PHOENIX, Ariz. (BP) — Becky Sumrall, a Tennessee Baptist who has spent the past 40 years mentoring women from all walks of life, is the recipient of this year’s Dellanna West O’Brien Award for Women’s Leadership Development.

The award, presented annually by Woman’s Missionary Union since 1998, comes with a $2,500 grant from WMU Foundation that will go to further Sumrall’s ministry at Begin Anew, Middle Tennessee’s branch of Christian Women’s Job Corps and Christian Men’s Job Corps.

Sumrall, a member of First Baptist Church in Nashville, has served for 15 years as Begin Anew’s executive director.

“Her ministry has empowered women of all social classes and has led to not only changes in individual lives but also communities as a whole,” said Vickie Anderson, executive director of Tennessee WMU. “She has shown her selfless ability as a servant leader to influence other women to become leaders, all the while leading with personal integrity.”

Born and raised in Georgia, Sumrall grew up in Sunbeams, Girls in Action and Acteens. She answered a call to full-time ministry at 16, not knowing where that call would take her.

“Because of all that experience (in WMU programs), I was receptive to that call, and it was powerful enough that it’s driven the rest of my life,” Sumrall said.

In the years since, she has served as a North American Mission Board missionary, a social worker for the Kentucky Baptist Children’s Home and a leader of inner-city ministries and in several church and associational staff positions. She served as adult missions and ministry specialist on the Tennessee WMU staff before leaving to lead Begin Anew.

“Working on that staff developed some of the leadership and organizational skills that really prepared me to step out of there and lead at Begin Anew,” Sumrall said.

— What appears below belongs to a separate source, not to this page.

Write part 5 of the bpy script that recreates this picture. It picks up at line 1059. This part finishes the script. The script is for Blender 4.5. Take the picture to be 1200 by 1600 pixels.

She has been married for 41 years to Rusty, who serves as executive director of the Nashville Baptist Association. They have two daughters, both of whom have been involved in cross-cultural missions for more than a decade.

Sumrall said she is grateful to still be fulfilling the call she heard as a teen.

“WMU feels like home to me,” she said. “I think that’s why this award means so much — it’s who I am and who developed me.”